Jeannette Seaver was born in Paris and began her career as a concert violinist. She met her future husband, Richard Seaver, in Paris when he was running the influential literary magazine Merlin. Together they formed Seaver Books at Viking Press and later, Arcade Publishing, where for over twenty years, they discovered new literary voices from other cultures, including Natalia Ginzburg, Ismail Kadare, Andrei Makine, and two Nobel Laureates-Octavio Paz and Mo Yan. In 2012, French President Nicolas Sarkozy, decorated Jeannette with the medal of Chevalier dans l'Ordre de la Legion d'Honneur. Following Richard Seaver's death, Arcade Publishing closed.
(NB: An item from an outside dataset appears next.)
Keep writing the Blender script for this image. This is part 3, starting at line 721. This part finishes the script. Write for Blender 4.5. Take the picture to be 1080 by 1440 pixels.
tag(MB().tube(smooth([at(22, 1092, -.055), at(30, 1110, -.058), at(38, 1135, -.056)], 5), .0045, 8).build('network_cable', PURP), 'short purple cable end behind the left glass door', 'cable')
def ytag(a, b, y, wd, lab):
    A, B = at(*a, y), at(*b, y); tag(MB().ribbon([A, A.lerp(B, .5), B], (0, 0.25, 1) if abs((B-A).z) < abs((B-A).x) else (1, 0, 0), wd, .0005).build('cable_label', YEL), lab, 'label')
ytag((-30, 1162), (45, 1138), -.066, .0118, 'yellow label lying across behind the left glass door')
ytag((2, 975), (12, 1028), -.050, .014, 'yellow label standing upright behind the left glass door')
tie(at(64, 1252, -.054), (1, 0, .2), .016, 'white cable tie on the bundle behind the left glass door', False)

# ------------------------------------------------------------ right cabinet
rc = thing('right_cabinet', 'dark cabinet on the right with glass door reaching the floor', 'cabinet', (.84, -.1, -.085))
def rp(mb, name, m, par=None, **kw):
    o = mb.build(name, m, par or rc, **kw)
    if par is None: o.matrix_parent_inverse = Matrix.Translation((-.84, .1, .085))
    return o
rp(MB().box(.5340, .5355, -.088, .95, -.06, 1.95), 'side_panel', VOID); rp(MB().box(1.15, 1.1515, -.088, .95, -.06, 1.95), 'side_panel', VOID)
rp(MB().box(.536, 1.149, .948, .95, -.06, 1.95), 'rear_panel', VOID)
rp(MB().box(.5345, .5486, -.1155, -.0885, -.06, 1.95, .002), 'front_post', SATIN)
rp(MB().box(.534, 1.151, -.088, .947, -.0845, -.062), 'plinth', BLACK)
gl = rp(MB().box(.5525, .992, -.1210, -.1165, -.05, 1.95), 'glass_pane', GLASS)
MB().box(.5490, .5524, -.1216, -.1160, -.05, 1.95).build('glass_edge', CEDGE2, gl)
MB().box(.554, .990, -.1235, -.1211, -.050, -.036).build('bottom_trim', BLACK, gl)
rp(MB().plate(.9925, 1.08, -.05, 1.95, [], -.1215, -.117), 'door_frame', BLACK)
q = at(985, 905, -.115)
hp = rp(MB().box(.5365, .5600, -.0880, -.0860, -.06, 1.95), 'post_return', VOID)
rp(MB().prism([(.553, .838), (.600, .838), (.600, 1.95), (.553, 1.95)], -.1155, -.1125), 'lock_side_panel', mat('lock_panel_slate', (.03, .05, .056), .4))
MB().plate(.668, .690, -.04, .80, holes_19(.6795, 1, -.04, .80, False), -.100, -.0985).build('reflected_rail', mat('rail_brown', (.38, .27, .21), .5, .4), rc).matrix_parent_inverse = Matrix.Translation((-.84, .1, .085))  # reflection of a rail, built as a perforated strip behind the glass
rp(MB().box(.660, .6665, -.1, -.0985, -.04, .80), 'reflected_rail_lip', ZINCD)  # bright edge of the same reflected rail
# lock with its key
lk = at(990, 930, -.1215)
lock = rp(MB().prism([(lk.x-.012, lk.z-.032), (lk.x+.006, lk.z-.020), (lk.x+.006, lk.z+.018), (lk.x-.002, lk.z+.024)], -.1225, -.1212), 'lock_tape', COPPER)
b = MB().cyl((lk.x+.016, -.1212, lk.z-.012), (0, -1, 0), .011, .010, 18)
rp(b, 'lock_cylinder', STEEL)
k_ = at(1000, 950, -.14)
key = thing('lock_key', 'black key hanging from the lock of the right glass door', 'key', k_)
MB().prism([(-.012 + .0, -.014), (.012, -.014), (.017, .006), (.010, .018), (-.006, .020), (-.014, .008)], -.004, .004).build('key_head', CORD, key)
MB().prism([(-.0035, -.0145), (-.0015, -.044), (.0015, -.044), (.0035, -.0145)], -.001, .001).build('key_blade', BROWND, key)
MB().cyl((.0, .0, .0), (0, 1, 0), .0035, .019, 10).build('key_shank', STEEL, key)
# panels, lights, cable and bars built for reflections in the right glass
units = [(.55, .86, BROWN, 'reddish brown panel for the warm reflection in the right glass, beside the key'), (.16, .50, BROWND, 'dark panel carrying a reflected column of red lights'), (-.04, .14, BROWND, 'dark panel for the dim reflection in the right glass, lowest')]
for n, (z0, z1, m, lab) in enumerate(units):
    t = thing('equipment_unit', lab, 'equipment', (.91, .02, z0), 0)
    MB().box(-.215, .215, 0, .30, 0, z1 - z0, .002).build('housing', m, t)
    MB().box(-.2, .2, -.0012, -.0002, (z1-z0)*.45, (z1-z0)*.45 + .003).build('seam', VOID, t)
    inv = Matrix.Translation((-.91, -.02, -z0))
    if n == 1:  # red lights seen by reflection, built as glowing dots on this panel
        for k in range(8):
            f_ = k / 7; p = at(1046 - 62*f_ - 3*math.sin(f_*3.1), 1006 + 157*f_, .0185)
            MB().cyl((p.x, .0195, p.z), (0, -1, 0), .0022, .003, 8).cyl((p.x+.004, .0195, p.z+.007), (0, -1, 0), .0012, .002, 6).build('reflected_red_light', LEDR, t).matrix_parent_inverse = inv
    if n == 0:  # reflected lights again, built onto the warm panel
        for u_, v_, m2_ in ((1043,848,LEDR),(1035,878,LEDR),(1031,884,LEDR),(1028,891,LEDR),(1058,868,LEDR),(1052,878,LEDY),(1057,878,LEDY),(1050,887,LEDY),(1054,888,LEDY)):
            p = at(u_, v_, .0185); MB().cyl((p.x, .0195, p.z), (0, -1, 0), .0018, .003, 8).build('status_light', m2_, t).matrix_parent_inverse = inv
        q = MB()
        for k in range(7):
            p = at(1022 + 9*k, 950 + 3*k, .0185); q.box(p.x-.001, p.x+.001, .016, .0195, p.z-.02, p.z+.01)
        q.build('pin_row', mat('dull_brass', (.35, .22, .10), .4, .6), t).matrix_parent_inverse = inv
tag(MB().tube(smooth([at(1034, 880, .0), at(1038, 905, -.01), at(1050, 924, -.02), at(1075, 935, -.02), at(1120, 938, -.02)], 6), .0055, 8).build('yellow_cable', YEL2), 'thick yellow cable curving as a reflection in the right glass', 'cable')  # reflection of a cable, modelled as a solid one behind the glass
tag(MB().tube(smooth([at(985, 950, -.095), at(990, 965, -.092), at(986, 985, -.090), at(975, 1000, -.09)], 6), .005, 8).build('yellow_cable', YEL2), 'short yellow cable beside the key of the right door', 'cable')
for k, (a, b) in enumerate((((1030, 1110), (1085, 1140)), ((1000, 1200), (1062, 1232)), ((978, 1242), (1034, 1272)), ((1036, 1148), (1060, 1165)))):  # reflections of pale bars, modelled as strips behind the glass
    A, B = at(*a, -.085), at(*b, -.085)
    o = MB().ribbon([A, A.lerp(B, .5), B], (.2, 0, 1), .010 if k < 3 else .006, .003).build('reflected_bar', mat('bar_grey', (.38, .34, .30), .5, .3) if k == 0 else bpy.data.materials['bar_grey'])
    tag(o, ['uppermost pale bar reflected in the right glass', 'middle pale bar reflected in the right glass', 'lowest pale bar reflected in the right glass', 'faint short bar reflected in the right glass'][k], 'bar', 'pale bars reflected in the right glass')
In 2005, Arcade's backlist was acquired by Skyhorse Publishing, where Jeannette currently serves as Editor of Arcade Publishing, at Skyhorse. Jeannette is also the author of four cookbooks illustrated by her daughter, Nathalie Seaver.

Howard A. Rodman is a professor of screenwriting at USC's School of Cinematic Arts, Vice President of the Writers Guild of America, West, and has served as Artistic Director of the Sundance Screenwriting Labs. He wrote Savage Grace, August, and Joe Gould’s Secret. Rodman is on the executive committee of the Writers Branch of the Academy of Motion Picture Arts & Sciences and is a Fellow of the Los Angeles Institute of the Humanities.